Jim Cooper wrote: View Post
From what my brother tells me, it was an important element in his (non-US) Navy training.
Perhaps, I didn't explain that enough. To some degree you are training for the "betterment" of yourself in the U.S. military. You do get better at a lot of things. However, that "betterment" in the end, isn't for just yourself. That "betterment" is used in the military by a chain of command. You go where you're ordered, you do what you're ordered, and if that goes against your personal inner teachings, too bad. Follow orders or get a court martial. It's really that simple.

Jim Cooper wrote: View Post
It was taught to you badly then. My culture is not that of the US, so things may well have been different for me. There is nothing that MAs offer from the POV of character building that cannot potentially be found in sport as well, but team sport offers things that MA cannot.
Well, from the overall picture of sports to the detailed distinct reason of sports, it's different than martial arts. Overall picture of sports includes being a part of a team that competes in front of an audience. And that's not always a good thing:

When is the last time that you saw an aikido training session break out in riots? A koryu embu break out in riots?
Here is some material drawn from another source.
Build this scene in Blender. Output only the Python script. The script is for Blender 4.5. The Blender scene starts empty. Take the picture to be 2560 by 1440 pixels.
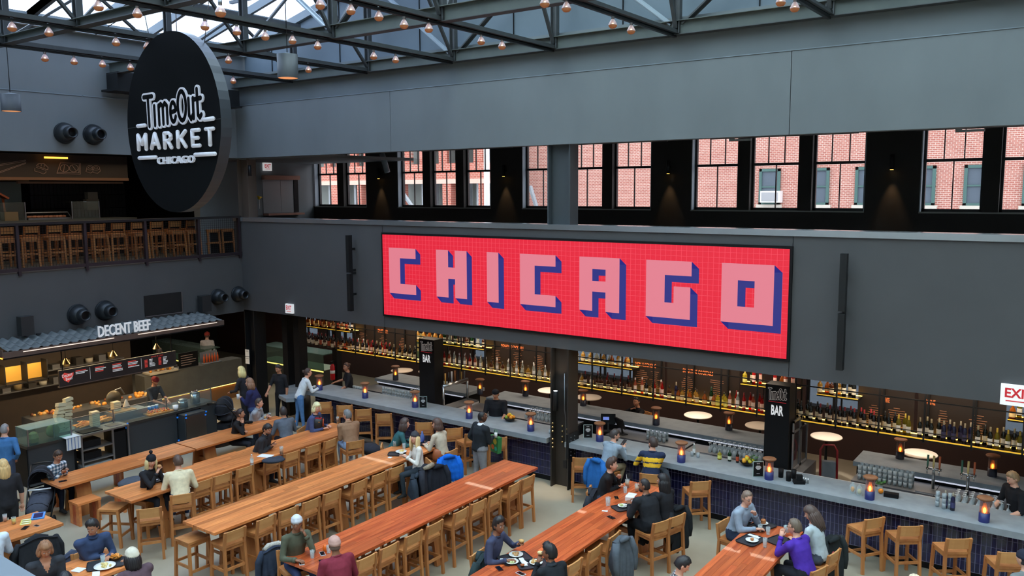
import bpy, math, random
import numpy as np
from mathutils import Vector, Matrix

C = bpy.context.scene.collection
S = bpy.context.scene
R = math.radians
rnd = random.Random(7)

# ---------------------------------------------------------------- camera, sky, exposure
YAW, PITCH, ROLL, FPX, EYE = R(35.648), R(6.6503), R(-0.3291), 2095.57, 6.5
_f = Vector((-math.sin(YAW)*math.cos(PITCH), math.cos(YAW)*math.cos(PITCH), -math.sin(PITCH)))
_r0 = Vector((math.cos(YAW), math.sin(YAW), 0)); _u0 = _r0.cross(_f)
_r = _r0*math.cos(ROLL) + _u0*math.sin(ROLL); _u = -_r0*math.sin(ROLL) + _u0*math.cos(ROLL)
cd = bpy.data.cameras.new('camera'); cam = bpy.data.objects.new('camera', cd); C.objects.link(cam)
cd.sensor_width = 36; cd.lens = FPX/2560*36; cd.clip_start = .05; cd.clip_end = 400
M4 = Matrix((_r, _u, -_f)).transposed().to_4x4(); M4.translation = (0, 0, EYE); cam.matrix_world = M4
S.camera = cam

w = bpy.data.worlds.new('sky'); S.world = w; w.use_nodes = True
nt = w.node_tree; bg = nt.nodes['Background']
tc = nt.nodes.new('ShaderNodeTexCoord'); mp = nt.nodes.new('ShaderNodeMapping'); nz = nt.nodes.new('ShaderNodeTexNoise')
cr = nt.nodes.new('ShaderNodeValToRGB')
mp.inputs['Scale'].default_value = (1, 1, 2.2); nz.inputs['Scale'].default_value = 5; nz.inputs['Detail'].default_value = 5
cr.color_ramp.elements[0].position = .38; cr.color_ramp.elements[0].color = (.66, .75, .88, 1)
cr.color_ramp.elements[1].position = .62; cr.color_ramp.elements[1].color = (.97, .98, 1, 1)
nt.links.new(tc.outputs['Generated'], mp.inputs['Vector']); nt.links.new(mp.outputs[0], nz.inputs['Vector'])
nt.links.new(nz.outputs[0], cr.inputs[0]); nt.links.new(cr.outputs[0], bg.inputs['Color'])
bg.inputs['Strength'].default_value = 9.0
S.view_settings.view_transform = 'Standard'; S.view_settings.look = 'None'
S.view_settings.gamma = 1; S.view_settings.use_curve_mapping = False
S.view_settings.exposure = 0.0
cy = S.cycles
cy.max_bounces = 7; cy.diffuse_bounces = 4; cy.glossy_bounces = 3; cy.transmission_bounces = 3
cy.transparent_max_bounces = 10; cy.caustics_reflective = False; cy.caustics_refractive = False
cy.sample_clamp_indirect = 5; cy.use_denoising = True; cy.blur_glossy = .5

def area(loc, sx, sy, energy, col=(1, 1, 1), rot=(0, 0, 0), portal=False, spread=180, name='area_light'):
    l = bpy.data.lights.new(name, 'AREA'); l.shape = 'RECTANGLE'; l.size = sx; l.size_y = sy; l.energy = energy; l.color = col
    l.spread = R(spread)
    if portal: l.cycles.is_portal = True
    o = bpy.data.objects.new(name, l); o.location = loc; o.rotation_euler = rot; C.objects.link(o); return o
def spot(loc, target, energy, angle, col=(1, .75, .5), blend=.5, r=.03, name='spot_light'):
    l = bpy.data.lights.new(name, 'SPOT'); l.energy = energy; l.color = col; l.spot_size = R(angle); l.spot_blend = blend; l.shadow_soft_size = r
    o = bpy.data.objects.new(name, l); o.location = loc
    o.rotation_euler = (Vector(target)-Vector(loc)).to_track_quat('-Z', 'Y').to_euler(); C.objects.link(o); return o
def point(loc, energy, col=(1, .7, .4), r=.04):
    l = bpy.data.lights.new('point_light', 'POINT'); l.energy = energy; l.color = col; l.shadow_soft_size = r
    o = bpy.data.objects.new('point_light', l); o.location = loc; C.objects.link(o); return o
# recessed ceiling lamps under the mezzanines (on the real ceilings)
WARM = (1, .72, .45)
for x in (-17, -12.5, -8, -3.5): area((x, 18.4, 3.0), 2.2, .5, 40, (1, .82, .65))
for x in (-16, -11.5, -7, -2.5): area((x, 16.45, 3.0), 3.6, .15, 30, (1, .8, .6))
for y in (8.6, 10.4, 12.4): area((-20.9, y, 2.75), .3, 1.6, 55, (1, .74, .42))
area((-23.6, 14.6, 2.95), 2, 2, 26, (1, .85, .7)); area((-21.5, 18, 2.95), 2, 2, 30, (.95, 1, .95))
area((-23.2, 11.5, 7.35), 1.5, 6, 26, (1, .72, .45))
for x in (-8.0, -4.88, -2.95, -12.3, -15.3): spot((x, 18.4, 3.0), (x, 18.75, 1.05), 170, 26, (1, .93, .85), .3)

# ---------------------------------------------------------------- helpers
def ray(px, py): return _f*FPX + _r*(px-1280) - _u*(py-720)
def G(px, py, z=0): d = ray(px, py); return Vector((0, 0, EYE)) + d*((z-EYE)/d.z)
def YP(px, py, Y): d = ray(px, py); return Vector((0, 0, EYE)) + d*(Y/d.y)
def XP(px, py, X): d = ray(px, py); return Vector((0, 0, EYE)) + d*(X/d.x)

def lin(c):
    return tuple(((x/255)/12.92 if x/255 <= .04045 else ((x/255+.055)/1.055)**2.4) for x in c[:3]) + (1,)
_M = {}
def mat(name, col=(128, 128, 128), rough=.6, metal=0, emit=None, es=1, noise=None, bump=0, var=0, alpha=None, spec=None, stretch=(1, 1, 1), coat=0):
    """noise=(scale, amount, other colour); var = value spread from object to object"""
    if name in _M: return _M[name]
    m = bpy.data.materials.new(name); m.use_nodes = True; _M[name] = m
    n = m.node_tree.nodes; L = m.node_tree.links; b = n['Principled BSDF']
    b.inputs['Base Color'].default_value = lin(col); b.inputs['Roughness'].default_value = rough; b.inputs['Metallic'].default_value = metal
    if spec is not None: b.inputs['Specular IOR Level'].default_value = spec
    if coat: b.inputs['Coat Weight'].default_value = coat
    m.diffuse_color = lin(col)
    if emit is not None:
        b.inputs['Emission Color'].default_value = lin(emit); b.inputs['Emission Strength'].default_value = es
    src = None
    if noise:
        t = n.new('ShaderNodeTexCoord'); mp = n.new('ShaderNodeMapping'); z = n.new('ShaderNodeTexNoise'); rp = n.new('ShaderNodeValToRGB')
        mp.inputs['Scale'].default_value = stretch; z.inputs['Scale'].default_value = noise[0]; z.inputs['Detail'].default_value = 4
        L.new(t.outputs['Object'], mp.inputs[0])
        if var:
            oi = n.new('ShaderNodeObjectInfo'); cm = n.new('ShaderNodeVectorMath'); cm.operation = 'SCALE'; cm.inputs[0].default_value = (7, 5, 3)
            L.new(oi.outputs['Random'], cm.inputs['Scale']); L.new(cm.outputs[0], mp.inputs['Location'])
        L.new(mp.outputs[0], z.inputs['Vector'])
        rp.color_ramp.elements[0].position = .5-noise[1]; rp.color_ramp.elements[1].position = .5+noise[1]
        rp.color_ramp.elements[0].color = lin(col); rp.color_ramp.elements[1].color = lin(noise[2])
        L.new(z.outputs[0], rp.inputs[0]); src = rp.outputs[0]
        if bump:
            bu = n.new('ShaderNodeBump'); bu.inputs['Strength'].default_value = bump; bu.inputs['Distance'].default_value = .01
            L.new(z.outputs[0], bu.inputs['Height']); L.new(bu.outputs[0], b.inputs['Normal'])
    if var:
        oi = n.new('ShaderNodeObjectInfo'); mr = n.new('ShaderNodeMapRange'); hs = n.new('ShaderNodeHueSaturation')
        mr.inputs['To Min'].default_value = 1-var; mr.inputs['To Max'].default_value = 1+var*.7
        L.new(oi.outputs['Random'], mr.inputs['Value']); L.new(mr.outputs[0], hs.inputs['Value'])
        hs.inputs['Color'].default_value = lin(col)
        if src: L.new(src, hs.inputs['Color'])
        src = hs.outputs[0]
    if src: L.new(src, b.inputs['Base Color'])
    return m
def glass(name, col=(235, 245, 245), clear=.8, rough=.05):
    if name in _M: return _M[name]
    m = bpy.data.materials.new(name); m.use_nodes = True; _M[name] = m
    n = m.node_tree.nodes; L = m.node_tree.links; b = n['Principled BSDF']; out = n['Material Output']
    b.inputs['Base Color'].default_value = lin(col); b.inputs['Roughness'].default_value = rough; b.inputs['Specular IOR Level'].default_value = .8
    t = n.new('ShaderNodeBsdfTransparent'); mx = n.new('ShaderNodeMixShader'); lw = n.new('ShaderNodeLayerWeight'); lw.inputs[0].default_value = .5; fr = n.new('ShaderNodeMath'); fr.operation = 'POWER'; fr.inputs[1].default_value = 4; L.new(lw.outputs['Facing'], fr.inputs[0])
    t.inputs[0].default_value = lin(tuple(min(255, c+10) for c in col))
    ad = n.new('ShaderNodeMath'); ad.operation = 'ADD'; ad.use_clamp = True; ad.inputs[1].default_value = 1-clear
    ml = n.new('ShaderNodeMath'); ml.operation = 'MULTIPLY'; ml.inputs[1].default_value = .7; L.new(fr.outputs[0], ml.inputs[0]); L.new(ml.outputs[0], ad.inputs[0]); L.new(ad.outputs[0], mx.inputs[0]); L.new(t.outputs[0], mx.inputs[1]); L.new(b.outputs[0], mx.inputs[2])
    L.new(mx.outputs[0], out.inputs[0]); return m

def frame(d, up=Vector((0, 0, 1))):
    d = Vector(d).normalized()
    if abs(d.dot(up)) > .98: up = Vector((0, 1, 0)) if abs(d.y) < .9 else Vector((1, 0, 0))
    x = up.cross(d).normalized(); return x, d.cross(x), d          # side, up, along
_TXT = {}
def text_geo(s, off=0.0, res=2):
    k = (s, off)
    if k in _TXT: return _TXT[k]
    c = bpy.data.curves.new('lettering', 'FONT'); c.body = s; c.size = 1; c.offset = off; c.resolution_u = res; c.align_x = 'LEFT'
    o = bpy.data.objects.new('lettering', c); me = bpy.data.meshes.new_from_object(o)
    v = [tuple(p.co[:2]) for p in me.vertices]; f = [tuple(p.vertices) for p in me.polygons]
    x0 = min(p[0] for p in v); x1 = max(p[0] for p in v); y0 = min(p[1] for p in v); y1 = max(p[1] for p in v)
    v = [((p[0]-x0)/(x1-x0), (p[1]-y0)/(y1-y0)) for p in v]
    bpy.data.objects.remove(o); bpy.data.meshes.remove(me); _TXT[k] = (v, f, x1-x0, y1-y0); return _TXT[k]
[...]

How about why you're actually playing that sport? What's the end goal? Isn't there always some trophy or award? There are always winners and losers. Someone always defeats someone else.

And how many sport fights have their been by team players? Way too many to count.

When was the last time you saw that kind of mentality in an aikido dojo? I really beat you with that kotegaeshi? Then uke gets up and starts fighting with nage for real? Even Tomiki competition was created with something else in mind besides win-lose.

The martial arts (at least the good ones) are there to teach you to be martially, budo strong so that you can live without fear, without doubt about effectiveness, without resorting to a crush the other person mentality, so that, like the saying goes, the highest quality is to choose not to fight.

There is no life and death in sport. There is no martially, budo strong to change/alter your mentality. Sure, you better yourself to a point and be a great sportsman, but then again, by the very definition of the word, you're still winning-losing in a non life threatening environment. There is no life-death in sport.

We can disagree on this, I'm fine with that. But, I find myself agreeing with Ueshiba. Martial Art, then Military, then Sport.

Jim Cooper wrote: View Post
Yes, it might have been quite a few people quite some time before him :-)
Yeah, I was lazy and didn't want to look it up.

Jim Cooper wrote: View Post
Like I said, if that's the way you think, someone taught you the wrong way to play sport. If that's normal in the US, then that's great shame.
I dunno. I see sports teams the world over with just one goal in mind, beating the other team or person. Never life-death, just a game with rules. When has one person or one team, in the history of sports, deliberately lost so that some higher ideal could be reached by the opposing person/team? That happens each and every practice in the martial arts. One person takes the "losing" side of practice, but in reality, it's never a "losing" side.

Sure, you can try to be above it all and be a great person, striving to do the best or be the best that you can. But, in the end, it is still in a limited venue with the mindset of winners and losers.

Ever hear or see a really good British Soccer player in a game, coming down to score a goal -- know that he can score because he is that good -- but decide to dial down his skill level so that the opposing team's goalie can learn to block better, thereby letting the opposing team win the game and the championship? Won't happen in sports. And if it ever does, it'll be so rare that it's statistically insignificant, or likely that bribes were involved.

Yet that very same mindset happens in good martial arts all the time.